París
Berlanga desde fuera por Francisco NIEVA
Habría que contar qué sentían y opinaban del cine de Berlanga los exiliados, voluntarios o por la fuerza, que vivían y trabajaban fuera de España, sobre todo en algunas ciudades europeas que eran emporios de cultura. Obreros, intelectuales, artistas... Como Carlos Edmundo de Ory, Fernando Arrabal y yo mismo. No hay que decir que al cine producido en la España franquista lo teníamos en menos y nos hacía sentir el típico complejo de inferioridad. Un complejo al que ayudaba el desdén general hacia la cultura española en aquellos momentos.
Viviendo yo en París, los grandes prestigios españoles eran García Lorca, fusilado por los rebeldes, y María Casares, hija de un político republicano, convertida en excelente actriz francesa.
Cuando tuvimos noticia de «Bienvenido Mister Marshall» y de su éxito en Cannes, nos apresuramos a verla. Yo fui a primera hora de la tarde a ver la que se proyectaba en el cine de «L'Ópera» y me encontré con Gerard Philippe, que iba acompañado de una chica y se sentó dos filas por delante de mí. Lo vi moverse y reírse cantidad de veces. Aquella tierna, pero acidulada sátira, tenía virtudes molierescas y aromas de Labiche, el vaudeviliste francés más prestigioso y emblemático. Lo que ha hecho tantas veces el éxito español en Francia se debe al entusiasmo que les provoca que ciertos aspectos de nuestro cine se asemejen a sus más conocidos clásicos. Desde el siglo XVIII el afrancesamiento de muchos ingenios españoles ha resonado inconscientemente en numerosos artistas contemporáneos. Arrabal y Almodóvar han sido prohijados por París por esta causa. El genio racial y universal de Berlanga despertó el fervor entusiasta de los franceses, y el cine español comenzó a ser un orgullo. Una sorpresa y un regalo para los españoles que se buscaban la vida lejos de su país de origen. Y, para mí, la filmografía de Berlanga, desde sus comienzos hasta el año 63, en que vuelvo a España y se estrena la obra maestra «El verdugo», la compara a la sorpresa y la admiración que me produjo «Cien años de soledad», de García Márquez. Berlanga es nuestro García Márquez cinematográfico. Berlanga se ha inventado un gran Macondo, que era trasunto de la España real de su tiempo, iluminado de realismo mágico, de un tierno sarcasmo y un halo poético.
No tanto hay que insistir en el españolismo de Berlanga, sino en todo lo que lo emparenta y asocia a la cultura europea de su tiempo, a su imaginación creadora, al devenir de sus propuestas estéticas. Berlanga ha sido «el moderno» más auténtico de nuestro cine, a la par que Buñuel.

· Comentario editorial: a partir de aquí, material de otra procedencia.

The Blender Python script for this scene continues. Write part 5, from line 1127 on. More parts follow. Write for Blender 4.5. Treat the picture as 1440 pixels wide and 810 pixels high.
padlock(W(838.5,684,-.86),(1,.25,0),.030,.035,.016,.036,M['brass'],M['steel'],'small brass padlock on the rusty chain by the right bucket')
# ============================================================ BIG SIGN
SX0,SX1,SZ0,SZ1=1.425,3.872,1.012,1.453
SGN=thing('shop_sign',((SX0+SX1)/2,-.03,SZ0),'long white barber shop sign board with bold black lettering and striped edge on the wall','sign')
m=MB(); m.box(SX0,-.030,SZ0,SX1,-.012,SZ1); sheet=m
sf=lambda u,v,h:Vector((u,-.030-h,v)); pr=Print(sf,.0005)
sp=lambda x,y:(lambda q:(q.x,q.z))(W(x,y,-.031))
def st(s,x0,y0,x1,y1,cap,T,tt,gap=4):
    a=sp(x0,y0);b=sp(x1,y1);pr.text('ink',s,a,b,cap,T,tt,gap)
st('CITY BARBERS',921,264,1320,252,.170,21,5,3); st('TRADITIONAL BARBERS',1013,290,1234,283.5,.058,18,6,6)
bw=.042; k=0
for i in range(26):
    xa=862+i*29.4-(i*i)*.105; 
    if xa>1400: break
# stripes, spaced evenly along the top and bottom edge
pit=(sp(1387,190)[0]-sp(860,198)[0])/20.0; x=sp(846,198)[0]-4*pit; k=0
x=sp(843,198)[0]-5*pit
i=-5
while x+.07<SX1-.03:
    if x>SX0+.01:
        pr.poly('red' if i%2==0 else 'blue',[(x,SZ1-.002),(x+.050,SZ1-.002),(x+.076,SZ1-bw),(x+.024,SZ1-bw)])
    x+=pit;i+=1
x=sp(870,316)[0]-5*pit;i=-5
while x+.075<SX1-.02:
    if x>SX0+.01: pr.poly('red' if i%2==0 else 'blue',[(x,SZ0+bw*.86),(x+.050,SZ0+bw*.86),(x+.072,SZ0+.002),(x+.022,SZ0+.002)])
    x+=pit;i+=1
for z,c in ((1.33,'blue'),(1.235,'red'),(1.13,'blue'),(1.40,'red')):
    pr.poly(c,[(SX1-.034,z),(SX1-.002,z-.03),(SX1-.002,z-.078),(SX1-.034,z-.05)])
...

Los exiliados nos admirábamos de que, en la España de Franco, se pudieran hacer esas cosas que les abrían a los españoles puertas y ventanas para respirar unos aires nada contaminados de autoritarismo. Esta es, además, la gran significación de Berlanga y de su influencia en el cine español: el «berlanguismo». No tenemos más que citar a Fernando Fernán Gómez.
Vista desde fuera y objetivamente, la extensa filmografía de Berlanga tiene la misma entidad, perfiles estilísticos, éticos y estéticos que la de John Ford. Hasta la misma forma de potenciar a los actores secundarios en sus películas corales. El gran secundario, llegado su momento, roba plano y se convierte en protagonista de unos minutos –y hasta segundos– de una minicomedia o tragedia grotesca planteada y resuelta en tan breve secuencia. Por el cine de Berlanga ha desfilado la plana mayor de grandes secundarios que hubo en España. ¿Para qué nombrarlos ahora? Todos saben que son eminencias de la interpretación venidos del teatro. No tenía necesidad Berlanga de descubrir a nadie, sino de aprovechar al máximo lo ya descubierto, que era muchísimo, y crear grandes concertantes y «masas corales» que sonaban a Fiesta Mayor en el cine. «¡Allá va eso!» Y todo en armonía con la actualidad social, sus alegrías y sus problemas. Cine en caliente y en punta, un gran documento histórico, a la vez que una admirable obra de arte.